Si è detto che non si apriranno nuovi sportelli ma si utilizzeranno quelli del credito cooperativo e delle poste. Si è detto che lo Stato dovrebbe partecipare al capitale della banca solo con 5 milioni e per un periodo di tempo limitato, cinque anni. Ma si è anche detto che gran parte del capitale dovrebbe essere costituito da obbligazioni garantite dallo Stato, assoggettate a un trattamento fiscale agevolato rispetto alle normali obbligazioni: 5 per cento invece che 12,5. Ora, poiché le emissioni garantite dallo Stato fanno parte a tutti gli effetti del debito pubblico, il capitale della Banca del Mezzogiorno, malgrado le affermazioni in senso contrario del ministro dell’Economia, andrà ad aumentare il debito pubblico.

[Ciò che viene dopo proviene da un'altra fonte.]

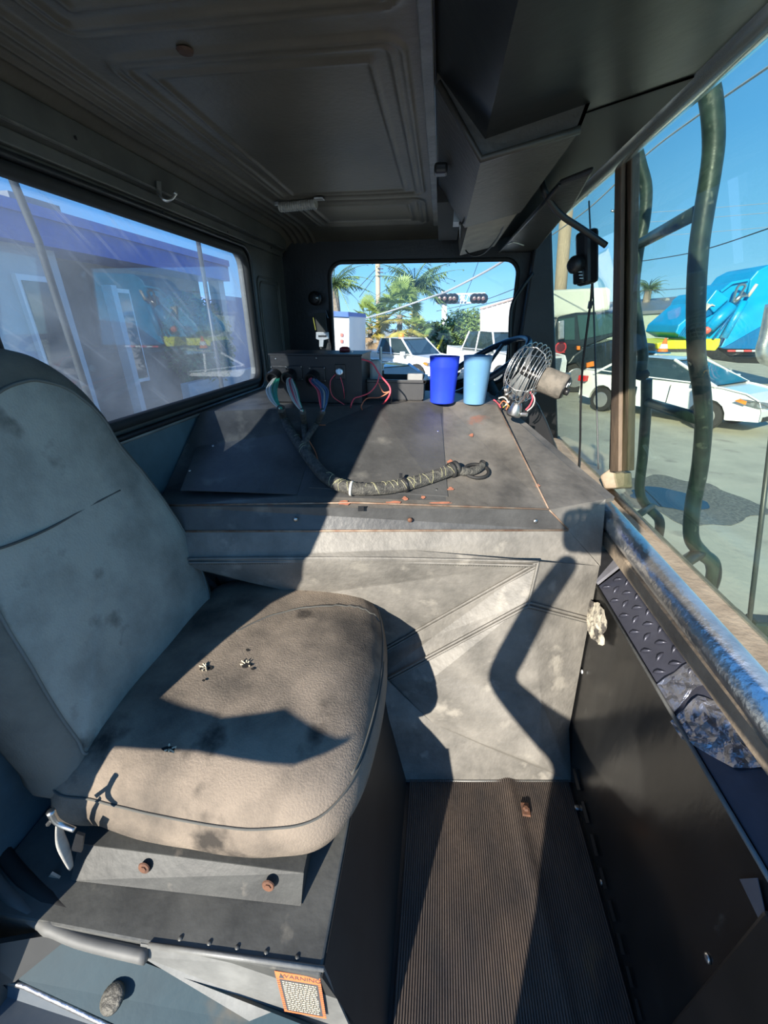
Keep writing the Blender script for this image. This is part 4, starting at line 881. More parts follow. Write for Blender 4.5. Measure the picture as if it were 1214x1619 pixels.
# rail screws
for px, py in ((120, 218), (258, 335), (360, 367), (429, 392)):
    obj('rail_screw', MB().ball(P(px, py, x=-.712), .004, 6, (.5, 1, 1)), blackm, wall_rear)

# ================================================================== JUST OUTSIDE THE WINDSHIELD
tubem = mat('dusty_green_tube', (.035, .06, .05), (.015, .028, .024), 24, .35, .2, .1, 50, spot=(.12, .14, .11), sscale=34, sth=.64)
mf = empty('mirror_bracket', (.95, 1.6, .4), 'dark green tubular mirror bracket outside the windshield', 'mirror bracket')
ya, yb = 1.55, 2.15
ta = [P(a, b_, y=ya) for a, b_ in ((1085, 60), (1112, 118), (1124, 160), (1128, 225), (1122, 280), (1112, 340), (1104, 400), (1100, 480), (1101, 560), (1109, 615), (1112, 670), (1106, 740), (1095, 800), (1093, 850), (1110, 875), (1126, 890), (1127, 915), (1113, 948))]
tb = [P(a, b_, y=yb) for a, b_ in ((1000, 215), (1012, 262), (1021, 300), (1018, 350), (1008, 400), (1002, 460), (1008, 510), (1016, 560), (1013, 590))]
tc_ = [P(a, b_, y=yb) for a, b_ in ((1022, 600), (1021, 650), (1016, 720), (1011, 775), (1022, 800), (1042, 822), (1040, 850), (1032, 872))]
obj('front_tube', MB().tube(cr(ta, 5), .0265, 14), tubem, mf, smooth=True)
obj('rear_upper_tube', MB().tube(cr(tb, 5), .023, 12), tubem, mf, smooth=True)
obj('rear_lower_tube', MB().tube(cr(tc_, 5), .024, 12), tubem, mf, smooth=True)
for (a, b_, y0, c_, d, y1, r_) in ((1012, 385, yb, 1112, 330, ya, .021), (1024, 636, yb, 1104, 662, ya, .021), (1003, 818, yb - .2, 1030, 800, yb, .018), (1060, 903, ya - .1, 1108, 872, ya, .024)):
    obj('cross_tube', MB().tube([P(a, b_, y=y0), P(c_, d, y=y1)], r_, 12), tubem, mf, smooth=True)
obj('tube_joint', MB().ball(P(1014, 592, y=yb), .035, 10, (1, 1, .8)), rubber, mf, smooth=True)
# post-side wiper, mirror rods
wp = empty('windshield_wiper', P(1000, 480, y=1.6), 'black wiper arm standing against the near windshield pane', 'wiper')
obj('wiper_blade', MB().slab([P(994, 380, y=1.62), P(1001, 378, y=1.62), P(992, 560, y=1.58), P(986, 560, y=1.58)], (0, .01, 0)), blackm, wp)
obj('wiper_arm', MB().tube(cr([P(1004, 612, y=1.6), P(996, 650, y=1.55), P(986, 685, y=1.5), P(979, 715, y=1.48)], 4), .007, 6), blackm, wp, smooth=True)
mr_ = empty('side_mirror', P(1200, 980, y=1.25), 'black mirror head and thin rod at the right edge of the view', 'mirror')
obj('rod', MB().tube([P(1225, 640, y=1.35), P(1184, 985, y=1.2)], .007, 8), mat('rod_dark', (.05, .06, .06), rough=.4), mr_, smooth=True)
obj('head', MB().box(P(1215, 1003, y=1.25), (.16, .06, .13)), mat('green_black', (.015, .03, .025), rough=.12), mr_, bevel=.01)
fmr = empty('tall_mirror', P(862, 540, y=2.4), 'tall narrow black mirror outside the far door', 'mirror')
obj('mirror_head', MB().slab([P(857, 412, y=2.42), P(873, 403, y=2.42), P(875, 676, y=2.42), P(867, 680, y=2.42), P(857, 650, y=2.42)], (0, .05, 0)), mat('mirror_black', (.012, .02, .026), rough=.2), fmr, bevel=.006)
obj('mirror_glass', MB().slab([P(859, 418, y=2.415), P(871, 412, y=2.415), P(872, 430, y=2.415), P(859, 434, y=2.415)], (0, .003, 0)), chrome, fmr)
for r0, r1 in ((430, 440), (600, 590)): obj('mirror_arm', MB().tube([P(866, r0, y=2.44), P(850, r1, y=2.17)], .009, 6), blackm, fmr)
lb = MB().bb((-.8, .25, -.95), (.66, 2.18, -.055)); obj('cab_lower_body', lb, bodyblue, None, label='faded blue lower cab body below the floor', cat='truck body', bevel=.02)
obj('entry_step', MB().bb((-.5, -.75, -.74), (.5, .22, -.70)), steelbox, None, label='steel entry step below the open doorway', cat='step')

# ================================================================== YARD
ZG = -1.1
gd = MB().bb((-60, -30, ZG - .1), (90, 120, ZG)); obj('ground', gd, asphalt, None, kind='structure')
gm = mat('damp_gravel', (.20, .19, .15), (.10, .095, .08), 26, .6, 0, .5, 40, contrast=(.42, .58))
def blob(px0, py0, px1, py1, n, wob, seed, dz):
    b = MB(); c0 = P(px0, py0, z=ZG); c1 = P(px1, py1, z=ZG); ring = []
    cxy = (c0 + c1) / 2; dd = (c1 - c0) / 2; pp = Vector((-dd.y, dd.x, 0)).normalized() * wob
    for k in range(n):
        a = k * 2 * math.pi / n; s_ = 1 + .35 * noise.noise(Vector((math.cos(a) * 2, math.sin(a) * 2, seed))); ring.append(cxy + (dd * math.cos(a) + pp * math.sin(a)) * s_ + Vector((0, 0, dz)))
    b.add(ring + [p_ - Vector((0, 0, .004)) for p_ in ring], [tuple(range(n))] + [(i, (i + 1) % n, n + (i + 1) % n, n + i) for i in range(n)]); return b
obj('gravel_patch', blob(985, 765, 1200, 815, 50, .95, 2, .005), gm, None, label='damp gravel around the puddle outside the windshield', cat='gravel', kind='stuff')
pm = mat('puddle_water', (.01, .015, .02), rough=.02, spec=1)
obj('puddle', blob(1000, 775, 1120, 805, 40, .42, 5, .010), pm, None, label='rain puddle reflecting blue sky on the yard', cat='puddle')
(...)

Chi decide a chi dare fiducia e a chi rifiutare il prestito? Saranno gli stessi amministratori del credito cooperativo e delle poste o vi saranno nuovi soggetti (politici?) che assumeranno le decisioni? Le Poste, il cui capitale è detenuto per il 65 per cento dallo Stato e per il 35 per cento dalla Cassa depositi e prestiti? “Al di là dei proclami – si chiedono T. Boeri e F. Panunzio in un articolo su www.lavoce.info.it – cosa ci sarebbe di privato in una banca il cui capitale è costituito da obbligazioni garantite dallo Stato e i cui vertici sono nominati, seppur indirettamente, dallo Stato?”. In presenza di un trattamento fiscale agevolato, anche coloro che hanno facilità di accesso al credito bancario si rivolgeranno alla Banca del Mezzogiorno per evidenti motivi di convenienza. Chi deciderà a chi concedere il beneficio?
Tutti noi siamo inondati di sms e mail che propongono crediti a tassi agevolati e senza necessità di garanzie. Al di là delle pubblicità ingannevoli è certo che comunque vi è nel mercato una discreta disponibilità di liquidità. Quindi se permane questa difficoltà di accesso – considerato che le banche hanno tutto l’interesse a prestare denaro – è perché le banche sono pigre e incapaci di valutare il merito di credito delle piccole imprese o perché non sono certe le garanzie a tutela del creditore? La nascente banca del mezzogiorno avrebbe come clientela proprio coloro che sono più a rischio di insolvenza? E dopo 5 anni, quando lo Stato si ritirerà dalla partecipazione al capitale, cosa ne sarà delle insolvenze?
Regna la confusione! Anche da parte dell’opposizione le idee non sembrano essere chiare. Da un lato si paventa la riesumazione della Cassa del mezzogiorno dove l’incidenza politica era alta, dall’altra si “vuole un’azione del sistema bancario sinergica con quella di Enti locali e mondo imprenditoriale”, come scrive P. Andruccioli su Rassegna.it del 18.10.09.
E tutto questo mentre nel mondo bancario si assiste a una riorganizzazione che, per aumentare i guadagni, sta determinano una riduzione degli sportelli attraverso un’aggregazione degli Istituti.
“Il sospetto – si legge ancora nell’articolo di Boeri e Panunzio – è che la Banca del Mezzogiorno non avrà come bussola nella sua attività la redditività dei suoi impieghi. Ma allora quali saranno i criteri con cui allocherà i fondi? Di solito, in questi casi, prevalgono criteri politici. Basta guadare alla recente storia italiana. Le cosiddette banche di interesse nazionale (Bin) hanno prestato massicciamente a gruppi imprenditoriali vicini a partiti o a uomini politici, realizzando perdite ripianate poi dallo Stato.
E’ ancora viva la memoria delle riunioni sulle nomine bancarie tra esponenti delle forze di governo e Banca d’Italia, una lottizzazione non dissimile da un mercato delle vacche. Le notti delle nomine erano una delle poche cose del passato di cui nessuno, a parte il ministro Tremonti, sembrava sentire la mancanza.
Francesco Forte concludeva il suo articolo sul Foglio con questa frase: “Vogliamo tornare a queste avventure (…)? Si rimettano questi sogni neo mercantilisti nel cassetto. Ci sono costati abbastanza”. Per una volta siamo d’accordo con lui”.